Essa mulher da sandália pregada é símbolo de tudo isso. Ela é personagem de uma novela que não tem audiência, que não ganha reprises, que não emociona apresentadores de televisão. Sua dor não vira pauta, não vira bordão, não é lembrada com charme ou nostalgia. Sua dor é incômoda, suja, difícil de assistir. É o tipo de história que preferem esconder com cortinas de entretenimento, com cortinas de fumaça, com mistérios que não ameaçam a estrutura de ninguém.

A pergunta que precisamos repetir, não em tom de brincadeira, mas como denúncia, é: quem matou a chance dessa mulher viver com o mínimo? Quem matou o Estado quando ele escolheu cuidar de poucos e abandonar muitos? Quem matou a solidariedade que virou esmola? Quem matou o direito de sonhar?

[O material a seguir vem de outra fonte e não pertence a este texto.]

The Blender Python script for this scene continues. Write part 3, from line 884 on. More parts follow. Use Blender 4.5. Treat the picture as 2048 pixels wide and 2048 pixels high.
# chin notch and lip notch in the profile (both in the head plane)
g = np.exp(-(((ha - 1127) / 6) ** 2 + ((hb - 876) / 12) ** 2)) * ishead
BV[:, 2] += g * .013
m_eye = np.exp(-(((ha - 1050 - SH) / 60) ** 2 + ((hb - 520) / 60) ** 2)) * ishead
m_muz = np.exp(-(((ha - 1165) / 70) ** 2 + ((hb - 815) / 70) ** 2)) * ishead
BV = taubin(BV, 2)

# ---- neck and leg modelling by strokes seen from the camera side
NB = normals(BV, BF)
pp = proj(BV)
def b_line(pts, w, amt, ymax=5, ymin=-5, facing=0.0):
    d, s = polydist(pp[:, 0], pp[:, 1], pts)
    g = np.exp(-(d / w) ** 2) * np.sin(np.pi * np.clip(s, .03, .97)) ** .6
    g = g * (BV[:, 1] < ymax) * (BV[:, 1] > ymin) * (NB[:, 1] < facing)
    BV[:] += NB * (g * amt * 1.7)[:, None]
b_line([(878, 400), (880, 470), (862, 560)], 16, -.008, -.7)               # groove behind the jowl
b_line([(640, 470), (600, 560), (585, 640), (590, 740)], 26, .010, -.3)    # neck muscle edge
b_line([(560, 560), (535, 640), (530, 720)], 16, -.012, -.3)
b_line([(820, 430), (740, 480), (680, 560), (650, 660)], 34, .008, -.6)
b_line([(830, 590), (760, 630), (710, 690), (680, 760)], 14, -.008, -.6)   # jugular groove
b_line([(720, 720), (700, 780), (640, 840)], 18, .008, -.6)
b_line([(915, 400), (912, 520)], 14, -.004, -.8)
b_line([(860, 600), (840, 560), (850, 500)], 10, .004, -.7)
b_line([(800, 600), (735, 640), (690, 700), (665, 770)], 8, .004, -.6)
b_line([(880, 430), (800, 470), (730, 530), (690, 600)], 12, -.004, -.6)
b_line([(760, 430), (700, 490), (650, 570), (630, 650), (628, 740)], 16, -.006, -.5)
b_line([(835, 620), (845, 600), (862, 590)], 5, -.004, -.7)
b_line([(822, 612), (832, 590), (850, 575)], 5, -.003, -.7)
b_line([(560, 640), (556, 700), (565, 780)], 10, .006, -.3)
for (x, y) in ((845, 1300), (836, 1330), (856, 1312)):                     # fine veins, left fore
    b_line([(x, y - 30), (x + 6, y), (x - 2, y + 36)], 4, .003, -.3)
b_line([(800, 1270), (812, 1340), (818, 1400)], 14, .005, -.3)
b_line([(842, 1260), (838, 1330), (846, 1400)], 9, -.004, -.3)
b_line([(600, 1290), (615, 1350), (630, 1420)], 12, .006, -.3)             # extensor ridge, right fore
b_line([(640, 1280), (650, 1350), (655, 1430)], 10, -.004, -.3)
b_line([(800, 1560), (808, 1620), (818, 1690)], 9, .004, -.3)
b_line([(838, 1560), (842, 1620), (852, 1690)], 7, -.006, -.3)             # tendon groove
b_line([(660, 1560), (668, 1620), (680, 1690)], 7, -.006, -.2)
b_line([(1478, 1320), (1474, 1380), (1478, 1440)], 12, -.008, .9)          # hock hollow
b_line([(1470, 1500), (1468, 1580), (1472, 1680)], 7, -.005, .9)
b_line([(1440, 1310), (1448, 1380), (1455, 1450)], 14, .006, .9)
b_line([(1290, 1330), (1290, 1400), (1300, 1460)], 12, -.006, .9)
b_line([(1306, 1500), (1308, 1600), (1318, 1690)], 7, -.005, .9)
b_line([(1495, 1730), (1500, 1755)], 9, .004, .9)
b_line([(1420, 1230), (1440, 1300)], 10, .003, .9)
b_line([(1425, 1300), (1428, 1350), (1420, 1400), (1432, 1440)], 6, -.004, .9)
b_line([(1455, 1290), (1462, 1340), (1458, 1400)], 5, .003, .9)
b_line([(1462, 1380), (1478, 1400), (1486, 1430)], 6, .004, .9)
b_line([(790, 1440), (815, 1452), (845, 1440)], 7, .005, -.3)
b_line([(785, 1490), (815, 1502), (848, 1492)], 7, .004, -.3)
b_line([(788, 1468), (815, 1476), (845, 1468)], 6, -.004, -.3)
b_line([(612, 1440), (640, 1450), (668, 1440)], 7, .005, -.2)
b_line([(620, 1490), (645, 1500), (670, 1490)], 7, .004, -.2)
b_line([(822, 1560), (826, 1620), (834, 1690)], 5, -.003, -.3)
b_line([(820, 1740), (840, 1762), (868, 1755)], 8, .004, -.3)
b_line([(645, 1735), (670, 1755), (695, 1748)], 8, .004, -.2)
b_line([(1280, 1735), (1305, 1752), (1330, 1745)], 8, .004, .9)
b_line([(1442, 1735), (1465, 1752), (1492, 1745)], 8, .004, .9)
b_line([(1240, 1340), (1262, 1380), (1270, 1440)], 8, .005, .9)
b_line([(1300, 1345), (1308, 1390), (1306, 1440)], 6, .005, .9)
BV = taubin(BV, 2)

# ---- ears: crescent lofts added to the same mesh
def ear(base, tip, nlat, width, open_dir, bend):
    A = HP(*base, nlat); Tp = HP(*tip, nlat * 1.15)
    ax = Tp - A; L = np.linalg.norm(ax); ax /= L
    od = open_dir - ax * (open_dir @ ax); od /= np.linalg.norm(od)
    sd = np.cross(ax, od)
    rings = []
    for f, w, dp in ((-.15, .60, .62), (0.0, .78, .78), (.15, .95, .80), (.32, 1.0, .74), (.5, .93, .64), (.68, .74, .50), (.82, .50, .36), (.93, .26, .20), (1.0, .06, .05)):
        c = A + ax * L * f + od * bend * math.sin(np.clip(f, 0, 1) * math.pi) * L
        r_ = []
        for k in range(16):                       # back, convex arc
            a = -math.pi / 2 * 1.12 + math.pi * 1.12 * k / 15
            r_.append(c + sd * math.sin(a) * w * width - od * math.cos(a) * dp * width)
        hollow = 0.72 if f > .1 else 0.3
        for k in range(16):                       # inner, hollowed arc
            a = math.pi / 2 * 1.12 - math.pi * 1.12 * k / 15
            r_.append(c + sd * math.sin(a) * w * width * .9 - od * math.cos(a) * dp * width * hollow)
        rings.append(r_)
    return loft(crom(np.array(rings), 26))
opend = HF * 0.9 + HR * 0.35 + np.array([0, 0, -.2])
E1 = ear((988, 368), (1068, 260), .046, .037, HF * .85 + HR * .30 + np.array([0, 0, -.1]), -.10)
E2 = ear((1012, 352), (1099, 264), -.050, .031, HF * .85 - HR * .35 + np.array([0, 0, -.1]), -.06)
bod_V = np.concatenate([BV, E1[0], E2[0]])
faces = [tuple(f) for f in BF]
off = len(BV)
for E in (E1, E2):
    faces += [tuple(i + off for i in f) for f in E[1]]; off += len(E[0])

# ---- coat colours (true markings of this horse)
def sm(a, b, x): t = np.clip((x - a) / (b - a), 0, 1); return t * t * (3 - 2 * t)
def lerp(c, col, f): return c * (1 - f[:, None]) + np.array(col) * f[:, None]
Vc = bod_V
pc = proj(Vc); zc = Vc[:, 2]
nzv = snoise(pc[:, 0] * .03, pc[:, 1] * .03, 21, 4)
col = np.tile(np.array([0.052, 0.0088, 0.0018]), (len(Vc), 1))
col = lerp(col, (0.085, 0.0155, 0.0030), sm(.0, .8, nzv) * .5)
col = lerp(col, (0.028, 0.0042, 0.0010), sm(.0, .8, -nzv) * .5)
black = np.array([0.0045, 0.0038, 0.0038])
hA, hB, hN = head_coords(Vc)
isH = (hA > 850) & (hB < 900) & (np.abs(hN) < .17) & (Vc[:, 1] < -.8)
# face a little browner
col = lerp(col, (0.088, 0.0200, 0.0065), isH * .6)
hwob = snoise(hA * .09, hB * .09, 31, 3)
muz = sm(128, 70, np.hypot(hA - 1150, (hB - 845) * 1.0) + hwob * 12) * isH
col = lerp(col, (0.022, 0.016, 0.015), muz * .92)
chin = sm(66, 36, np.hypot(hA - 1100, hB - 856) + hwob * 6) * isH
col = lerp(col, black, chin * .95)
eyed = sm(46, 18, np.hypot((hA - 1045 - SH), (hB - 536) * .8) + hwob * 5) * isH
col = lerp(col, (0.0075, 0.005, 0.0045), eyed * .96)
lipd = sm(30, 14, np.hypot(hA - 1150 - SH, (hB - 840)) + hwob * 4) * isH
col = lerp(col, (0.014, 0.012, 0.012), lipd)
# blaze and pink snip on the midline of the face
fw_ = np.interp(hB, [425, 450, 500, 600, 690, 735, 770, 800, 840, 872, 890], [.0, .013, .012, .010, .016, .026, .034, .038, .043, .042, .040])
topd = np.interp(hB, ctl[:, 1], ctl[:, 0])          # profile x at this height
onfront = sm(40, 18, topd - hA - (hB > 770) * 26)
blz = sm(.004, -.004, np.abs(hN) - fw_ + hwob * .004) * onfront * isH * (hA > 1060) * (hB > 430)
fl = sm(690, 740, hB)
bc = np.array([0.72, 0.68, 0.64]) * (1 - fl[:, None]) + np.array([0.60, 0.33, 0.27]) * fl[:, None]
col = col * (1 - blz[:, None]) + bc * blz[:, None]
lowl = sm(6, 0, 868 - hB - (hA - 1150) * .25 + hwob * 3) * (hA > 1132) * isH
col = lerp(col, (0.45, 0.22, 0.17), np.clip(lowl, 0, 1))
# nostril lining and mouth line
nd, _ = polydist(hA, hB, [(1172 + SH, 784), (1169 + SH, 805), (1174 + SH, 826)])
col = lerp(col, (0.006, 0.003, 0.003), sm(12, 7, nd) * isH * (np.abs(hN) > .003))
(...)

A morte de Odete Roitman mobiliza o país, mas o assassinato da esperança continua sem manchete. Porque não é interessante, porque não dá ibope, porque não move patrocinadores.

Mas para quem ainda sente, para quem ainda se importa, para quem ainda carrega um pedaço de humanidade no peito, fica o incômodo. Fica o apelo. Fica o chamado.

E você? Vai continuar perguntando quem matou a vilã da novela ou vai começar a perguntar quem está matando, dia após dia, o futuro do nosso povo?